My first and only college roommate was a football player. All he had on his bookshelves were trophies and giant cannisters of Speed Stick.
The haphazard way in which he stuffed all his clothing [including a suit] into his chest of drawers made it painfully obvious his mother had taken care of his every need for his entire life.
Once while he was in Tokyo with the football team, my gf and I went through his class notebooks. There was nothing in them but crude drawings of the female nude...and he wasn't in any art classes.
Last time I looked him up, he was practicing family law.

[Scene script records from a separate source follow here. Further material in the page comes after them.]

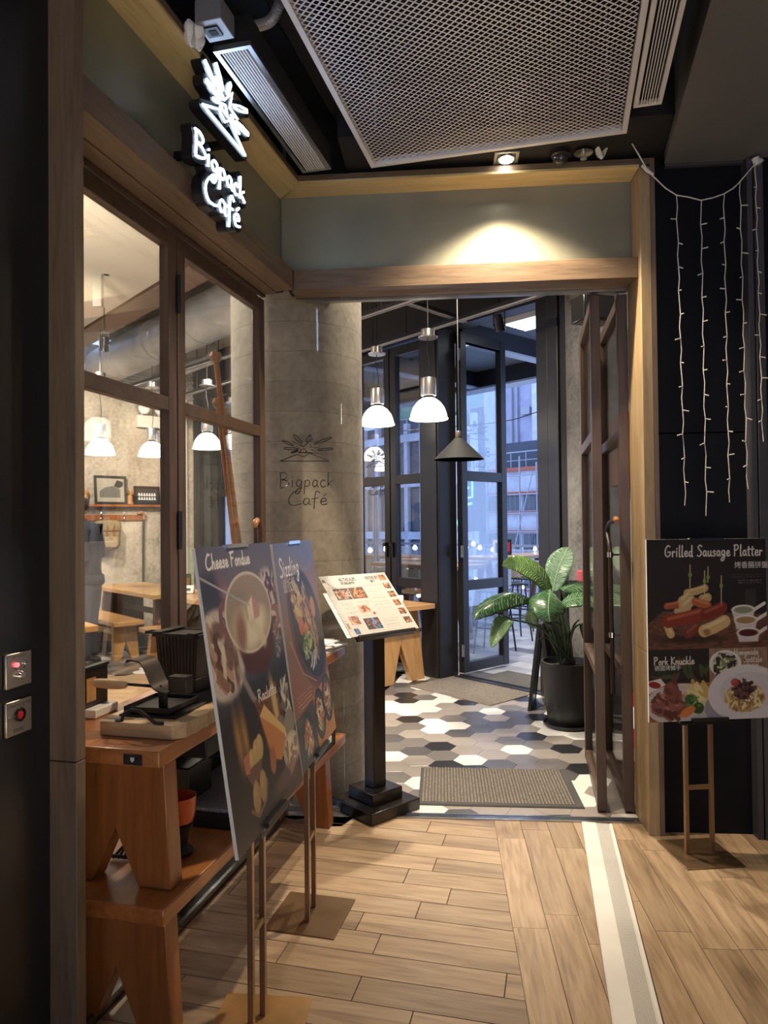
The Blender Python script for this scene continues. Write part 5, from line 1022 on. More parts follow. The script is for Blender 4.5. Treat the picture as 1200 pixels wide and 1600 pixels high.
M['leaf_bright_lit'] = plain('leaf_lit', (.12, .20, .12), .22, noise=.2, nscale=20)  # paler copy for the upright leaf, light on it put into the colour
for pts_, wd, nr, m_, fo, dr_ in Lv:
    mid = [tuple(pp(*q)) for q in pts_]; add_leaf(mid, wd, nr, M[m_], fo, dr_)
    obj('stem', MB().tube(stem_to(Vector(mid[0])), [.011 - .0004 * k for k in range(13)], 6), M['stem'], pl)
for q in ((846, 985), (852, 972), (866, 970), (880, 975), (892, 985), (905, 968), (840, 1000)): obj('stem', MB().tube(stem_to(pp(*q, 5.38)), [.012 - .0006 * k for k in range(13)], 6), M['stem'], pl)
obj('root_clump', MB().lathe([(.0, .44), (.06, .45), (.065, .49), (.04, .53), (0, .54)], 14), M['iron'], pl)
# A-frame board, mats, extinguisher, alarm box
af = thing('chalkboard', 'small black A-frame board standing behind the plant pot', 'board', 'O', (1.33, 6.02, 0), math.radians(72))
for s_ in (-1, 1):
    tl_ = Matrix.Translation((0, s_ * .095, 0)) @ Matrix.Rotation(s_ * .12, 4, 'X')
    pnl = obj('panel', MB().box(-.20, .20, -.008, .008, .0, .70, M=tl_), M['black'], af, bevel=.002); obj('frame', MB().box(-.215, -.19, -.013, .013, 0, .72, M=tl_).box(.19, .215, -.013, .013, 0, .72, M=tl_).box(-.19, .19, -.013, .013, .69, .72, M=tl_), M['alu'], af)
def mat_thing(label, fr, pts, th, mats, ribs=None, edge=None):
    cx = sum(p[0] for p in pts) / len(pts); cy = sum(p[1] for p in pts) / len(pts); t = thing('door_mat', label, 'mat', fr, (cx, cy, .0008)); q = [(x - cx, y - cy) for x, y in pts]
    obj('pad', MB().slab(q, 0, th, .004), mats, t)
    if ribs:
        x0_, x1_, y0_, y1_ = ribs; n = 46; rb_ = MB()
        for k in range(n): a = x0_ + (x1_ - x0_) * k / n; rb_.box(a, a + (x1_ - x0_) / n * .62, y0_, y1_, th, th + .004)
        o = obj('ribbing', rb_, M['mat'], t); o['kind'] = 'stuff'
        obj('border', MB().box(x1_, x1_ + .035, y0_, y1_, th, th + .002).box(x0_ - .02, x1_ + .035, y0_ - .025, y0_, th, th + .002), M['matedge'], t)
    return t
mat_thing('brown ribbed door mat just inside the entrance', 'E', [(.575, .315), (1.475, .315), (1.475, .905), (.575, .905)], .006, M['matedge'], (-.43, .41, -.265, .29))
mat_thing('plain grey-brown mat in front of the terrace doorway', 'W', [(.02, -.66), (1.02, -.66), (1.02, -.06), (.02, -.06)], .008, M['mat'])
mat_thing('dark mat outside the terrace doorway', 'W', [(.24, .08), (1.05, .08), (1.05, .55), (.24, .55)], .008, M['matd'])
ex_ = thing('fire_extinguisher', 'red fire extinguisher behind the open glass door', 'extinguisher', 'O', (1.755, 4.85, 0))
obj('cylinder', MB().lathe([(0, 0), (.068, 0), (.072, .012), (.072, .36), (.06, .41), (.025, .44), (.02, .46), (0, .46)], 24), M['redp'], ex_); obj('label', MB().lathe([(.0725, .14), (.0728, .145), (.0728, .28), (.0725, .285)], 24), M['paper'], ex_)
obj('valve', MB().box(-.015, .015, -.03, .03, .46, .50).tube([(0, -.03, .49), (0, -.09, .52)], .008, 6).tube([(0, -.03, .47), (0, -.09, .475)], .008, 6), M['black'], ex_); obj('hose', MB().tube(smooth([(0, .03, .48), (0, .09, .47), (.01, .10, .36), (.01, .085, .2)], 5), .010, 7), M['black'], ex_)
al = thing('alarm_box', 'small pink-red break-glass box on the dark column', 'alarm', 'O', (1.60, 5.70, 1.10), .75)
obj('case', MB().box(-.06, .06, -.03, .03, -.06, .06), plain('alarm_red', (.45, .07, .08), .4), al, bevel=.006); obj('window', MB().box(-.042, .042, -.033, -.03, -.035, .035), M['paper'], al)

# ------------------------------------------------------------------ pendants
def bell(label, P, zb, power=16, cord_top=3.30, rod_top=4.2):
    t = thing('pendant_lamp', label, 'pendant lamp', 'O', (P[0], P[1], zb))
    obj('shade', MB().lathe([(.165, 0), (.163, .008), (.155, .05), (.135, .105), (.10, .15), (.062, .178), (.055, .182), (.060, .174), (.096, .146), (.130, .102), (.150, .05), (.158, .01)], 32), M['lamp_on'], t); obj('rim', MB().lathe([(.166, -.003), (.170, 0), (.170, .006), (.165, .008), (.162, .0), (.166, -.003)], 32), M['lamp_on'], t)
    obj('neck', MB().lathe([(.045, .178), (.05, .19), (.05, .198), (.04, .205)], 20), M['black'], t); obj('socket', MB().lathe([(0, .204), (.066, .205), (.068, .212), (.068, .352), (.066, .36), (0, .362)], 24), M['brushed'], t)
    ct = cord_top - zb; obj('cord', MB().tube(smooth([(0, 0, .362), (.012, 0, .362 + (ct - .362) * .3), (-.01, 0, .362 + (ct - .362) * .75), (0, 0, ct)], 5), .004, 5), M['cablek'], t); obj('rod', MB().cyl((0, 0, ct + .07), (0, 0, rod_top - zb), .006, n=6), M['alu'], t); obj('canopy', MB().lathe([(0, ct), (.085, ct), (.088, ct + .012), (.06, ct + .014), (.06, ct + .075), (0, ct + .076)], 24), M['brushed'], t)
    lamp('pendant_light', 'POINT', (P[0], P[1], zb + .05), power, NEUT, .05)
    return t
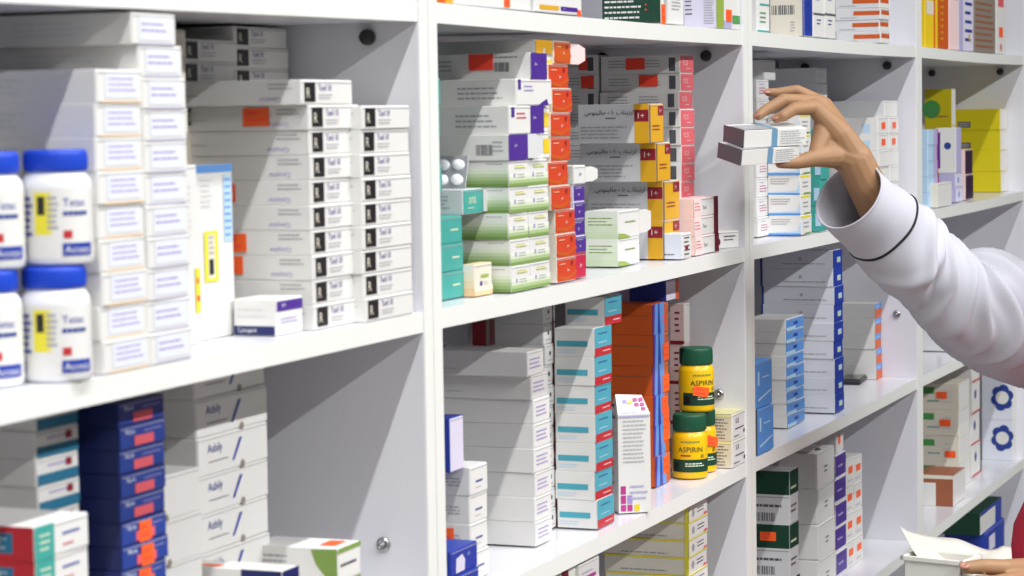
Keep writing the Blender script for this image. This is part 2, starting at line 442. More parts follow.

How that happened, I haven't a clue.
http://demonsresume.files.word.....=614&h=327
I think it's critically important to note that the researcher who blew the whistle on this was suspended by UNC and viciously smeared by the academic and athletic establishment there as a racist pig whose research quality was lower than phrenology.
Because as usual whenever anything might stop the oppressed masses from getting stuff they haven't earned, the progs fly out and shout RACIST RACIST RACIST.
It's the only card they have and the only game they know.
Are you a UNC alum?
No, but I've watched this story unfold over time.
I hope Mary Willingham rapes these motherfuckers AND the taxpayers of North Carolina.
"the researcher who blew the whistle on this was suspended by UNC and viciously smeared by the academic and athletic establishment there "
There's no mention of that in the (detailed) Observer piece linked there.
They make it sound as though this guy Kenneth Wainstein was the beginning and end of the whole thing.
I'm not surprised by what you describe - just noting that they don't seem to even touch on the fact that anyone lost their jobs or were suspended
http://www.charlotteobserver.c.....EgwpvnF8g0
I honestly don't care about any of this I just wanna watch the best athletes compete in college sports. Just shutup and take my money.
I believe they are taking your money.
Whether you watch the games or not.
We don't have to pay athletes because they are getting an education.
I wonder how faculty feel about outing an African-American program, even if they were against the corruption?